流動性のある商品として、銀行の普通預金や郵便局の通常貯金が挙げられます。
目安として、生活費の2~3ヵ月分くらいを準備しておくことが望ましいです。
・2つ目の財布
2つ目の財布は、使途の決まっているお金です。
結婚資金や子供の進学資金、住宅購入の頭金などの使い道が決まっていて、ある程度金額も決まっているお金を入れる財布となります。
このお金は、使い道が決まっているので減らすわけにはいきませんので、ポイントとしては安全性が大事になります。
そうなると、定期預金や、個人向け国債といったような金融商品になってきます。
・3つ目の財布
3つ目の財布に入れるお金は、余裕資金や老後資金といった、しばらく使わないお金です。
このお金は、使う予定がない、あるいは15年~20年以上先に使うお金ですから、長期間運用できるお金です。
そうすると、外貨預金や投資信託といった、「収益性」のある金融商品を選ぶことが大事になってきます。
このように「ふやす」運用では、なるべくリスクを抑えながら、収益を積み上げていく安定運用を目指しましょう。
〇老後の生活資金っていくら?
これまでは、お金の使い道を分け、それぞれの目的に合った金融商品で運用する
ことが大事だとお伝えしてきました。
ここでは、多くの方が気にされていると思われる、老後の生活資金について考えたいと思います。
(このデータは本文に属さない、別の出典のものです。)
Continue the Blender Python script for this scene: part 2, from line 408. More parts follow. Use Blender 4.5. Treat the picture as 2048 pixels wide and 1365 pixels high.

生命保険文化センターによると、老後の夫婦で最低限な生活費として約22万円というデータがあります。
この金額は、本当に生活するだけの費用です。
しかし、老後となると旅行や、お孫さんのお小遣いをあげたりと生活費以外に掛かる費用もあるかと思います。
このような「ゆとりのある老後の生活費」と考えると、約34万円が必要と言われています。
老後の生活費の準備資金を計算する為に、「平均余命」が大事になってきます。
〇平均余命
平均余命とは、ある年齢の方が、あと何年生きられるかというものです。
厚生労働省のデータ(厚生労働省 主な年齢の平均余命 参照)を見ると、例えば65歳男性の平均余命は約20年なので85歳、女性なら約25年なので90歳となっています。
では、上記のデータで65歳から、ゆとりのある生活を送るといくらかかるでしょうか。
夫が85歳、妻が90歳まで生きたとすると、65歳からの生活費は
①夫婦2人の期間
34万円×12ヵ月×20年間(男性の平均余命)=8,160万円
②妻1人の期間(妻だけの生活費は夫婦の生活費の7割と言われています)
23万円(34万×0.7)×12ヵ月×5年間=1,380万円
合計 8,160万円+1,380万円=9,540万円
このように、ゆとりのある老後を送るには、9,540万円の資金が必要になるのです。
しかし、この資金の全てをご自身で準備しなければいけないというわけではありません。
この金額から、老後にもらえる公的年金を差し引くことができます。
〇老後の公的年金
現在の年金制度(専業主婦がもらえる年金って?―前編―)がこのまま続くと仮定すると、例えば夫が40年間会社員として厚生年金に加入していたとします。
妻は結婚するまでは会社勤めで、結婚後は専業主婦だったとし、老後にもらえる公的年金が夫婦で約22万円だったとします。
「ゆとりある老後の生活費」を34万円とすれば、差額の12万円が毎月不足することになります。
夫が亡くなった後は、夫が受け取っている公的年金が遺族厚生年金に変わります。
妻の公的年金と合算して月13万円の支給があったとすれば、妻だけの生活費23万円の差額の10万円が毎月不足します。
この金額を上記の計算式にあてはめると
①夫婦2人の期間
12万円×12ヵ月×19年間=2,736万円
②妻1人の期間
10万円×12ヵ月×5年間=600万円
合計 2,736万円+600万円=3,336万円
実際は、会社員の方で退職金がある人、自営業の方で厚生年金のない人と、人それぞれこの金額は違ってきます。
〇まとめ
今回は、お金を使う目的に合わせた金融商品で運用すること、老後の生活費についてご紹介しました。
現在の低金利時代に銀行に預けていてもお金は増えません。
老後の生活費は一般的に大きな金額を準備することになりますので、資産運用でお金を「ふやす」ことを考えることも必要かと思います。
「資産運用の重要なポイント―後編―」では資産運用の具体的な商品や、資産運用のリスク軽減についてご紹介します。
この記事を読まれた方が、少しでも早く老後の準備の仕方に気づいていただければと思います。